§ **Task details**
Search the records for "Python" and copy each line that holds it.

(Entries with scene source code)
┌──
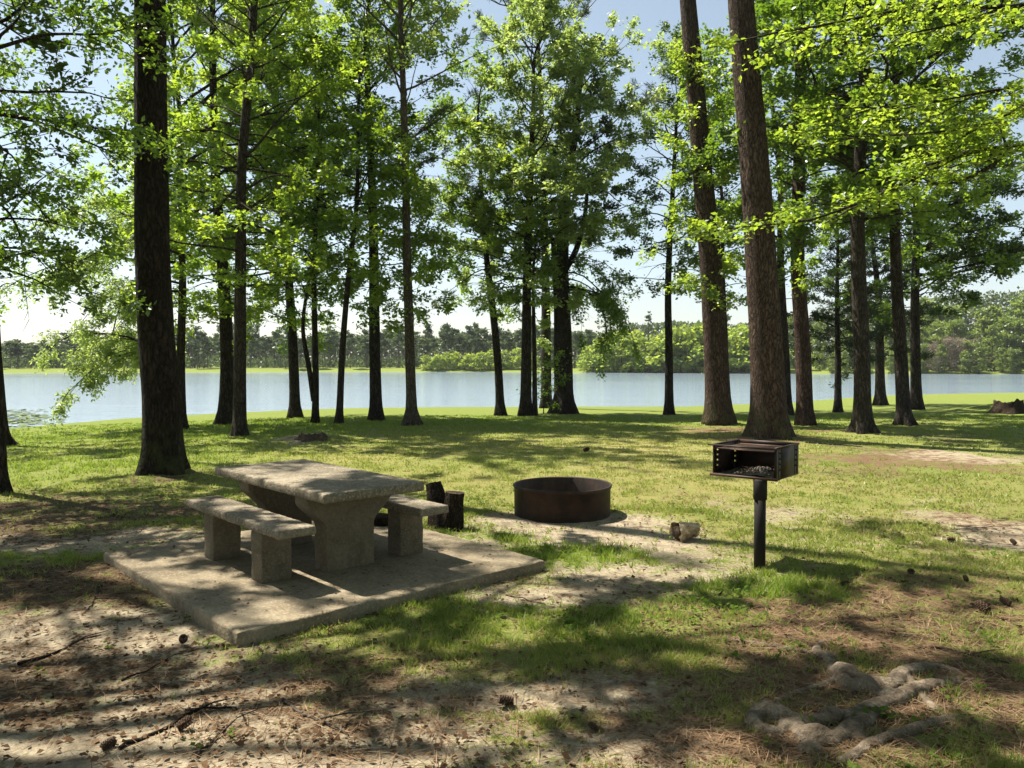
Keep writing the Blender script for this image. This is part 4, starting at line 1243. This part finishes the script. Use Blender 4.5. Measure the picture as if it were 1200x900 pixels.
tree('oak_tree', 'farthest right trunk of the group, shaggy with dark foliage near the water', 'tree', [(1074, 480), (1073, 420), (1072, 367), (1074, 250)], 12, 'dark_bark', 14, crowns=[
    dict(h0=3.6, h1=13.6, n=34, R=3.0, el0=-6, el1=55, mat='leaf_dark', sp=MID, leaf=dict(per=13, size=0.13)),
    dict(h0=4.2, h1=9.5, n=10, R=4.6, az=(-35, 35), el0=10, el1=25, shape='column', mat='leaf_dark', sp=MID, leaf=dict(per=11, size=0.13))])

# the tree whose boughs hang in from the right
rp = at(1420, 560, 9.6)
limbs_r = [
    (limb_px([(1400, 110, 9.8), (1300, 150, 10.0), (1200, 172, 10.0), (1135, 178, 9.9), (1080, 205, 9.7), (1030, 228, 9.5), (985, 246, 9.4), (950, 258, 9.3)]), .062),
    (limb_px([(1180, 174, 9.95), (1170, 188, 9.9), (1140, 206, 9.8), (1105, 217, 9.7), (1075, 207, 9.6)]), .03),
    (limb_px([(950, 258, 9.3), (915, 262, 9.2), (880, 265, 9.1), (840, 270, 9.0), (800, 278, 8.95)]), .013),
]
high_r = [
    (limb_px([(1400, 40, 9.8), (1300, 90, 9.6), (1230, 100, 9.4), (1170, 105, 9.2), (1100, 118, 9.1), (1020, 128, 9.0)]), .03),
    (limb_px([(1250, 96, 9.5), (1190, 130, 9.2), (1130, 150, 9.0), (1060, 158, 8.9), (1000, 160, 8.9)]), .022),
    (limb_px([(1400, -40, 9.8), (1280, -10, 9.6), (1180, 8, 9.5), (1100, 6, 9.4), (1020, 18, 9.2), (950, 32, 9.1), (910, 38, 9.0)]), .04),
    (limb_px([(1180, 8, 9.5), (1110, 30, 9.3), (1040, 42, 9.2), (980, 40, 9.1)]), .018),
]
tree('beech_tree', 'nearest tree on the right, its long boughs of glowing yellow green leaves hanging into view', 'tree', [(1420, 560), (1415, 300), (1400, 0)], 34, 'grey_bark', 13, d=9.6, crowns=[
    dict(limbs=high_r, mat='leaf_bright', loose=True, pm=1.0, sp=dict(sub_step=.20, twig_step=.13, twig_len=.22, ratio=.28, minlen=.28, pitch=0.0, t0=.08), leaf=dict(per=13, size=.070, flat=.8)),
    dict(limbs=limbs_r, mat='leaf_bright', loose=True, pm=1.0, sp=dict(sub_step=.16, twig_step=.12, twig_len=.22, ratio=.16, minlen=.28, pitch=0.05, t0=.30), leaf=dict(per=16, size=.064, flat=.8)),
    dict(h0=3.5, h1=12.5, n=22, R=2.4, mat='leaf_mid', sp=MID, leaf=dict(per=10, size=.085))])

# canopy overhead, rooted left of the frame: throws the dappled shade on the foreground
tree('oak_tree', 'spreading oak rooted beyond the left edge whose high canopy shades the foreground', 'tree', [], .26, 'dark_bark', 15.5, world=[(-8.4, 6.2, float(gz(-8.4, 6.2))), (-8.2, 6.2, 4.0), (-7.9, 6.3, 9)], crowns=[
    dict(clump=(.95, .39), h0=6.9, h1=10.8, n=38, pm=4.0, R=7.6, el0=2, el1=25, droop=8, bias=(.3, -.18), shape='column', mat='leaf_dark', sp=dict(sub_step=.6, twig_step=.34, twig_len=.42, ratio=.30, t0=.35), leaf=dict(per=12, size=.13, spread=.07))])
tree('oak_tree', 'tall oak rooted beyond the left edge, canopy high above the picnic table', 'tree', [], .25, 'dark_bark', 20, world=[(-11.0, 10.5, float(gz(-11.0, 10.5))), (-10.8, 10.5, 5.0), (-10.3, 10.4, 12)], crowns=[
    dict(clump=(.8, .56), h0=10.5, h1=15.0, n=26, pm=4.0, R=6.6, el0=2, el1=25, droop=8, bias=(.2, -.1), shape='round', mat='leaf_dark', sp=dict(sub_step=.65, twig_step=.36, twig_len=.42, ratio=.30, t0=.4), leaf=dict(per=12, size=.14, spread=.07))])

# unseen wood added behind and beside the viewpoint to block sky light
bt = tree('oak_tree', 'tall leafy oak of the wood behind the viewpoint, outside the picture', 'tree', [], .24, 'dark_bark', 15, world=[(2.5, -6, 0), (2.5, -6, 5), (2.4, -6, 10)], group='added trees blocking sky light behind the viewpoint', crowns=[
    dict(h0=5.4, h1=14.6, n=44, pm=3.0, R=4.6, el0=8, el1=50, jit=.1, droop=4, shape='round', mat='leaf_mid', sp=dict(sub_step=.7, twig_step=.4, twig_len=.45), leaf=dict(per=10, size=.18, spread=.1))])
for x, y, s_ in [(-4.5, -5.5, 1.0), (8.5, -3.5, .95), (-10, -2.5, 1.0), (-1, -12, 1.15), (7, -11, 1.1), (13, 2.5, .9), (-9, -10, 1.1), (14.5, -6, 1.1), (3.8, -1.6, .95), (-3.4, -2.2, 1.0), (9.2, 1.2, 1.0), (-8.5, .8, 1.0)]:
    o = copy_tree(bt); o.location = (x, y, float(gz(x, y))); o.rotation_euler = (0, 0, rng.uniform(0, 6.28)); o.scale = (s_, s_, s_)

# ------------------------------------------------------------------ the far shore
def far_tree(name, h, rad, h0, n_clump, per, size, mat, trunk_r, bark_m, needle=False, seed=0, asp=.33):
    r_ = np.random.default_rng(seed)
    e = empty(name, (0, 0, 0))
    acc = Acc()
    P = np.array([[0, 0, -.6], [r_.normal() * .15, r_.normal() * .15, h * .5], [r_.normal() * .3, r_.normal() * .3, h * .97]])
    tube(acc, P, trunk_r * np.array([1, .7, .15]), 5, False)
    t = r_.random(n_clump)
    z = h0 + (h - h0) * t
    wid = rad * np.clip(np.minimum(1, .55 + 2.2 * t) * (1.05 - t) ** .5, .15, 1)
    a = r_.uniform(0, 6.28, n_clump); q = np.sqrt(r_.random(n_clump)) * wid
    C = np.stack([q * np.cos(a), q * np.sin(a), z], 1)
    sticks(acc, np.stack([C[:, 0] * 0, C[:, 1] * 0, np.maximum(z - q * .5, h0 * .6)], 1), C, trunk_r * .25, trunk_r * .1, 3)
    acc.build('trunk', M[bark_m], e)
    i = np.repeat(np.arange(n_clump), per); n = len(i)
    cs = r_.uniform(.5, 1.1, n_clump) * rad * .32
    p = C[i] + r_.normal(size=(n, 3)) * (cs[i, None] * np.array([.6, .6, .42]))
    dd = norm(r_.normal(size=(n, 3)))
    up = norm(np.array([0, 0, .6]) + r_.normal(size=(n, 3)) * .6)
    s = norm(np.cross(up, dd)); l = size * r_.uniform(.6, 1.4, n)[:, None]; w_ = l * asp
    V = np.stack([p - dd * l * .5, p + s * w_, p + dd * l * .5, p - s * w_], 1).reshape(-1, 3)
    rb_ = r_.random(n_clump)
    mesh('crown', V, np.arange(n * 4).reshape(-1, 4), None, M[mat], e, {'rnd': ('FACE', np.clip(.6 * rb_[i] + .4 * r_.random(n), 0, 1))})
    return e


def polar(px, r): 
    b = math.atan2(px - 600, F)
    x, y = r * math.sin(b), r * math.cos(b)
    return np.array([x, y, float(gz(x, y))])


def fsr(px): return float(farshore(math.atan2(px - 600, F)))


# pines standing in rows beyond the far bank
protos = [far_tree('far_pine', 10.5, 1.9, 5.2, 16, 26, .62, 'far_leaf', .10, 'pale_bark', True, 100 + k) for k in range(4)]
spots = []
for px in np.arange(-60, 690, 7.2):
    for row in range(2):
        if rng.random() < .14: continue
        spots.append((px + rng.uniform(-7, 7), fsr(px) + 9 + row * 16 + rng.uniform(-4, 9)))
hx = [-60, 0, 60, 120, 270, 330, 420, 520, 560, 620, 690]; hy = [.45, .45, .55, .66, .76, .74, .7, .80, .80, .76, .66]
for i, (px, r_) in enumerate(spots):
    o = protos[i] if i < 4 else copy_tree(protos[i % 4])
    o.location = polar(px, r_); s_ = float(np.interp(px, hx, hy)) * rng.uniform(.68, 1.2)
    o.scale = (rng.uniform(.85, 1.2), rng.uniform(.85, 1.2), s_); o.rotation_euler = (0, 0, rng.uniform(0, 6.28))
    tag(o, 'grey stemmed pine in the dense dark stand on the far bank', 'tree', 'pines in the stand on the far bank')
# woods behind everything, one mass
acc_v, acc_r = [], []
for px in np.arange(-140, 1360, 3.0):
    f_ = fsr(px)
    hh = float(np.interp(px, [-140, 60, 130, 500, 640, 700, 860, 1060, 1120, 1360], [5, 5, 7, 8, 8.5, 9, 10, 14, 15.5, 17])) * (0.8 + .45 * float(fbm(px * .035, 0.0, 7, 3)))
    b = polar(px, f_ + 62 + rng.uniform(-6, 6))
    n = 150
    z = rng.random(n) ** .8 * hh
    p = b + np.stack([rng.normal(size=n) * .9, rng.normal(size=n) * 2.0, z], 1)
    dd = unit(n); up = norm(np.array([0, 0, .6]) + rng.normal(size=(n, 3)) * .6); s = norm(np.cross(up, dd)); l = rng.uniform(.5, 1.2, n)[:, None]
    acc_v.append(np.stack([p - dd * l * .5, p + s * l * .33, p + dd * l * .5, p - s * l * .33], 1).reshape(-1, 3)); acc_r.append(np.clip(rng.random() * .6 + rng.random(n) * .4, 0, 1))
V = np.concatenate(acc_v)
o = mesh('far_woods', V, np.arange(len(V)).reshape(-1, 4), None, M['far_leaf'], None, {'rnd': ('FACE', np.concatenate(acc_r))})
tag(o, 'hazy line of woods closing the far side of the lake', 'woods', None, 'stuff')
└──
┌──
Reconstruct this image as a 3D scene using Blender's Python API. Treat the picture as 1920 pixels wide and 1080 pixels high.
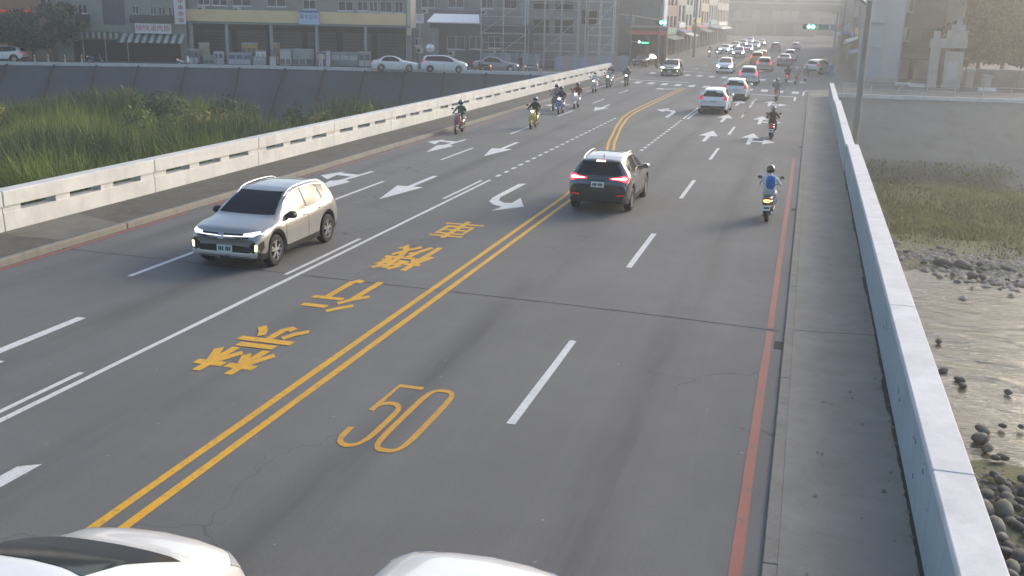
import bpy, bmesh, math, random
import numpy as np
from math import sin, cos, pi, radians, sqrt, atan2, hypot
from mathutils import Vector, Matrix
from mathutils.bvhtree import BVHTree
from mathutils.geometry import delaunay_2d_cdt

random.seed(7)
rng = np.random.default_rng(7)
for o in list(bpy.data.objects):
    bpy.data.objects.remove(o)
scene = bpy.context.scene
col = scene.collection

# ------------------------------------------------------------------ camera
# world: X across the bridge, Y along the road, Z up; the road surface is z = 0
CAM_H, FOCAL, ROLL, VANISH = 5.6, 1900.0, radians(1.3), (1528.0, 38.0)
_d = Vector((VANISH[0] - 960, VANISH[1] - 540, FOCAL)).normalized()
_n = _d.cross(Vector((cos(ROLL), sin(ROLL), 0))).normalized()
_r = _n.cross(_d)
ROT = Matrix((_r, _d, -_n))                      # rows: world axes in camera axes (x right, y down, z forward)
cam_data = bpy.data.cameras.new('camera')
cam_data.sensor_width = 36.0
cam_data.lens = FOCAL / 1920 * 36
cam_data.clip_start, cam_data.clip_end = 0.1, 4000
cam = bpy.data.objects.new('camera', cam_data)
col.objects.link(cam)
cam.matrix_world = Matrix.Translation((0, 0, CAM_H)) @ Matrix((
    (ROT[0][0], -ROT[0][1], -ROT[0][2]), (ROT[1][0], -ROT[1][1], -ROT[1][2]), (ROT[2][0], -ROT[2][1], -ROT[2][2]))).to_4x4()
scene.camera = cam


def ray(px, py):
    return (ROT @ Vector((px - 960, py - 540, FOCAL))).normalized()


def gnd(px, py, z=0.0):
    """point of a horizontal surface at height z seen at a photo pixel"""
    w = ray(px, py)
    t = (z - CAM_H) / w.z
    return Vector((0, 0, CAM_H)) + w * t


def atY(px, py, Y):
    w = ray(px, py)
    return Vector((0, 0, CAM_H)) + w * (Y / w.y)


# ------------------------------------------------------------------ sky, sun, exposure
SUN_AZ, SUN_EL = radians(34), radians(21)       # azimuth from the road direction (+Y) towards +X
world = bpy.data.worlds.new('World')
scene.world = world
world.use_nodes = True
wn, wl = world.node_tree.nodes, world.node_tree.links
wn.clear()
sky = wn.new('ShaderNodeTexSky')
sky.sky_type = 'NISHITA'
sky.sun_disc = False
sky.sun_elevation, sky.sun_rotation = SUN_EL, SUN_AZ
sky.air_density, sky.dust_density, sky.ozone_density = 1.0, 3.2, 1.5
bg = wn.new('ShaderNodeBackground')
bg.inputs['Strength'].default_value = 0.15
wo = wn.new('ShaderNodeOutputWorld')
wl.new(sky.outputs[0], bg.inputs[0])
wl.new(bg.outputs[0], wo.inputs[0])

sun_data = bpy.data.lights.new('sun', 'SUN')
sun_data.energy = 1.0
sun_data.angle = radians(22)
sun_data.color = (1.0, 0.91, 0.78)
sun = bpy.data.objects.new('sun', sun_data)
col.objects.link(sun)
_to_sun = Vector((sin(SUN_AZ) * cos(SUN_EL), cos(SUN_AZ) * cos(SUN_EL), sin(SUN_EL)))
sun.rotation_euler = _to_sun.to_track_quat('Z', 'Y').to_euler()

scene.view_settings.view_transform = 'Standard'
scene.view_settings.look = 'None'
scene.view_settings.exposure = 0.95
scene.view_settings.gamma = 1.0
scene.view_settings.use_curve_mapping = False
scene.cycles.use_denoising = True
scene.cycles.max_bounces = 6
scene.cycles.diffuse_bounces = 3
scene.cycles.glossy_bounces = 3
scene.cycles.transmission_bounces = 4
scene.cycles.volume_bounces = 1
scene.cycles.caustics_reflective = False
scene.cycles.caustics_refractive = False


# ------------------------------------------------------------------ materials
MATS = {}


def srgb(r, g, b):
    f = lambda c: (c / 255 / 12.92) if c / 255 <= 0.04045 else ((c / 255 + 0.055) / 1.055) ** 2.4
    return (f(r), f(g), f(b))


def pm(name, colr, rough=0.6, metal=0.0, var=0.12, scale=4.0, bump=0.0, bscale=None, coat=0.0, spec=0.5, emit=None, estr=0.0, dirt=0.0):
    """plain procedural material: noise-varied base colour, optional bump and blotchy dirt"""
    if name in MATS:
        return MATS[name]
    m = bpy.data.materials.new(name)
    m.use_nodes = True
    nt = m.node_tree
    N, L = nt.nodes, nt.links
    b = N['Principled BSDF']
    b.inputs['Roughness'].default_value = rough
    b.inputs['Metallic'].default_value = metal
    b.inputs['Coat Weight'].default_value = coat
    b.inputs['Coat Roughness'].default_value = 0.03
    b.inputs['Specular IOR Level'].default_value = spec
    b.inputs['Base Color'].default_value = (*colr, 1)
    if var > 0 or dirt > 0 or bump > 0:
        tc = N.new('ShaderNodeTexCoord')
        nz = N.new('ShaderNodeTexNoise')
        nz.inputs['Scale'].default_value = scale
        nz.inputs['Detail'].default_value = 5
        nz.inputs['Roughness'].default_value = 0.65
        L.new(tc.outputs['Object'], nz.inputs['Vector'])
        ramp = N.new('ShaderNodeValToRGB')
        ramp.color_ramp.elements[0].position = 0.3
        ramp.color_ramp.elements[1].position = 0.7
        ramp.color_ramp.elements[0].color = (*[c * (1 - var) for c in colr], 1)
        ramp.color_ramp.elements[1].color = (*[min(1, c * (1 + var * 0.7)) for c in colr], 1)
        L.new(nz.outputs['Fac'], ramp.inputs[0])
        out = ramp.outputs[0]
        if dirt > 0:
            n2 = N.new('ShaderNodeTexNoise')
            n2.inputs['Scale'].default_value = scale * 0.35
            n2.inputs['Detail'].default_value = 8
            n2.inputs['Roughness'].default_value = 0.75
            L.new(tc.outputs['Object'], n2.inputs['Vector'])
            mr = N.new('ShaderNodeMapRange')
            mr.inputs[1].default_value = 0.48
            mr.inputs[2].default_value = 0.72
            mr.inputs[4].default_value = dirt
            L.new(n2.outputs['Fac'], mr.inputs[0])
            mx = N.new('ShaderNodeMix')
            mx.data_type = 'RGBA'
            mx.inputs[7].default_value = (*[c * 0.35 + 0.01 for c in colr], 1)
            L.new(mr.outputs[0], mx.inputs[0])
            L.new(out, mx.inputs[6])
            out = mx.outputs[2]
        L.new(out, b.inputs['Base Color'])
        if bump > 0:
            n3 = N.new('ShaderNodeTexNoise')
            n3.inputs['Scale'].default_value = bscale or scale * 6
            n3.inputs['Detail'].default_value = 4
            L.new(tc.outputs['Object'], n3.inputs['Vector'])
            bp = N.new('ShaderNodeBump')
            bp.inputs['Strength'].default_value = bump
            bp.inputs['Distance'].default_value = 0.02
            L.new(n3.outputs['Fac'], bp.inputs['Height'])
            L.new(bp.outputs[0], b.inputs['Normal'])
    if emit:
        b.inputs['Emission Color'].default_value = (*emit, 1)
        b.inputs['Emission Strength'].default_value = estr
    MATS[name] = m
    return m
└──
┌──
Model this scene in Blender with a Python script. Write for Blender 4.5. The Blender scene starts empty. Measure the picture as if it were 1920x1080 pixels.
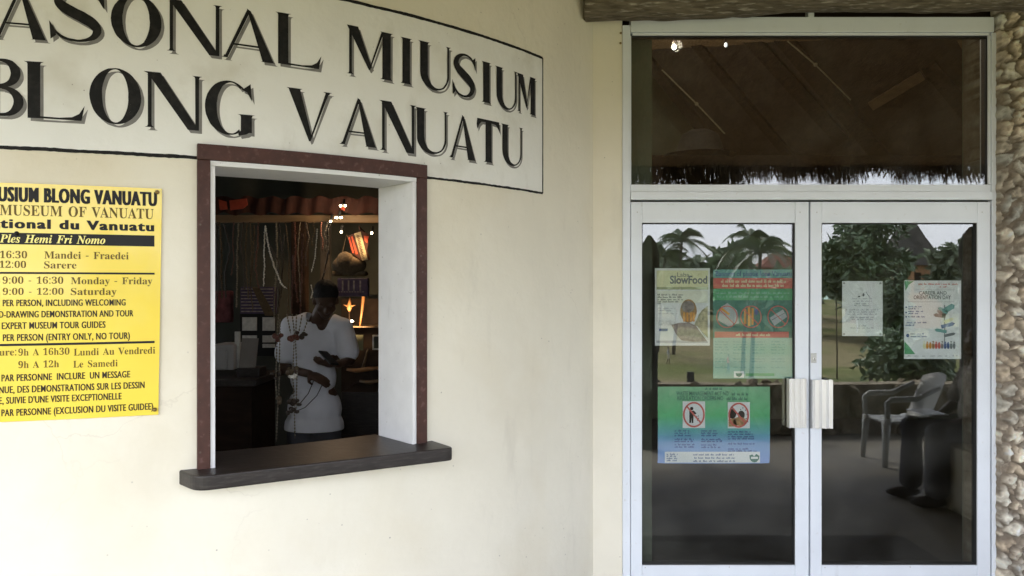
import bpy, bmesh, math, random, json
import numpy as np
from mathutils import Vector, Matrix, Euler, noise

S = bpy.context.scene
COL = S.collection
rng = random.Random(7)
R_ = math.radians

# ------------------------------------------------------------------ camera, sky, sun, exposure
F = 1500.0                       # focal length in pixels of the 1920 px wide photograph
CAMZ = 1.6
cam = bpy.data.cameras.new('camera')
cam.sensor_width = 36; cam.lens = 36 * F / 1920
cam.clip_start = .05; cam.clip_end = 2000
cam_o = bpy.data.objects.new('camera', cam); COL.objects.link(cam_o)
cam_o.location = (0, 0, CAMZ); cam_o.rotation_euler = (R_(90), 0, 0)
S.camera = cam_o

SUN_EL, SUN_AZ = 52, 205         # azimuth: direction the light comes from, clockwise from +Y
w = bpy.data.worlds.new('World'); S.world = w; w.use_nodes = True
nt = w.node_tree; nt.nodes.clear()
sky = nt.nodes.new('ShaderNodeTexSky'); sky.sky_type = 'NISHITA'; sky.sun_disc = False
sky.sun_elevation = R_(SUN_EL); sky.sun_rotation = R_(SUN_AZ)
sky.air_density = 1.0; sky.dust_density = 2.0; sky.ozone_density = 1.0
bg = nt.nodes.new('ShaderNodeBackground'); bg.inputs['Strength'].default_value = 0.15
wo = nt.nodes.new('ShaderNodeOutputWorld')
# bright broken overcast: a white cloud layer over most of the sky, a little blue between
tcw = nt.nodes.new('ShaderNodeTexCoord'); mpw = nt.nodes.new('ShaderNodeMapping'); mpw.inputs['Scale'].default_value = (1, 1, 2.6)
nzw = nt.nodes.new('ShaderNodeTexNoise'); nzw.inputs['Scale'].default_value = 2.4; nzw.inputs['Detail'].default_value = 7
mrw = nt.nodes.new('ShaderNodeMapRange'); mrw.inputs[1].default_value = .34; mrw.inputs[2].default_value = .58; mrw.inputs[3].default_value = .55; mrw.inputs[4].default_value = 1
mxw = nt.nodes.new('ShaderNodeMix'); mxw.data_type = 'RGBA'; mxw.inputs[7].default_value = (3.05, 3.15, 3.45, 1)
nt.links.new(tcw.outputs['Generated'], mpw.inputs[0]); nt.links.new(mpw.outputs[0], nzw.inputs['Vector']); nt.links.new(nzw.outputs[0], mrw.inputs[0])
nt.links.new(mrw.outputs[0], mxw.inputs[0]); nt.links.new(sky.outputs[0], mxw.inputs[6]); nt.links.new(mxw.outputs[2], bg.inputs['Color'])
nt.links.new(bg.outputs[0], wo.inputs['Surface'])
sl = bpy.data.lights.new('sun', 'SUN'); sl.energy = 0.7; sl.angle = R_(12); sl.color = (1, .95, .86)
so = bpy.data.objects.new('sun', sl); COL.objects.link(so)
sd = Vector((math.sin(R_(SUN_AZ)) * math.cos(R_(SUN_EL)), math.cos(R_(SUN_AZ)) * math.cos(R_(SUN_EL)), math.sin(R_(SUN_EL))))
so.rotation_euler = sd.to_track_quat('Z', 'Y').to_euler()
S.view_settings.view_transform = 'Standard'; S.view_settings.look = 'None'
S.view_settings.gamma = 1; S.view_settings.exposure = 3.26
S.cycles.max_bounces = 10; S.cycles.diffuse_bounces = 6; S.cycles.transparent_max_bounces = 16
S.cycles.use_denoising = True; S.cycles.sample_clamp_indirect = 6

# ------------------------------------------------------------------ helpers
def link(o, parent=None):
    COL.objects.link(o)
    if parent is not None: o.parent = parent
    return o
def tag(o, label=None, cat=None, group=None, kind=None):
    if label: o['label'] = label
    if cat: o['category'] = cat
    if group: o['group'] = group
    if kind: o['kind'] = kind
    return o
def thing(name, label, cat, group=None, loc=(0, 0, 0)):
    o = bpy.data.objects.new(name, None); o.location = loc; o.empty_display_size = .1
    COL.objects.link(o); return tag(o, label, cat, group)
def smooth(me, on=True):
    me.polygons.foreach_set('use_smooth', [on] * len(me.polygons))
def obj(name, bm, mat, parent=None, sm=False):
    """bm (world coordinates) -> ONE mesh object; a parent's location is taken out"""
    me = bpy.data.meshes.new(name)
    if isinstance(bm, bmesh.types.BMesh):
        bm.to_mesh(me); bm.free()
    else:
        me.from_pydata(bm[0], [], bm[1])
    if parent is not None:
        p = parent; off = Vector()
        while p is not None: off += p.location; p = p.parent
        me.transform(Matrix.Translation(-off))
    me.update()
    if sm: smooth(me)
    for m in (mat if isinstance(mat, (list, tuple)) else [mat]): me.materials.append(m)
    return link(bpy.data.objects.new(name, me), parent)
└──
§ **Answer for the task**
Reconstruct this image as a 3D scene using Blender's Python API. Treat the picture as 1920 pixels wide and 1080 pixels high.
Model this scene in Blender with a Python script. Write for Blender 4.5. The Blender scene starts empty. Measure the picture as if it were 1920x1080 pixels.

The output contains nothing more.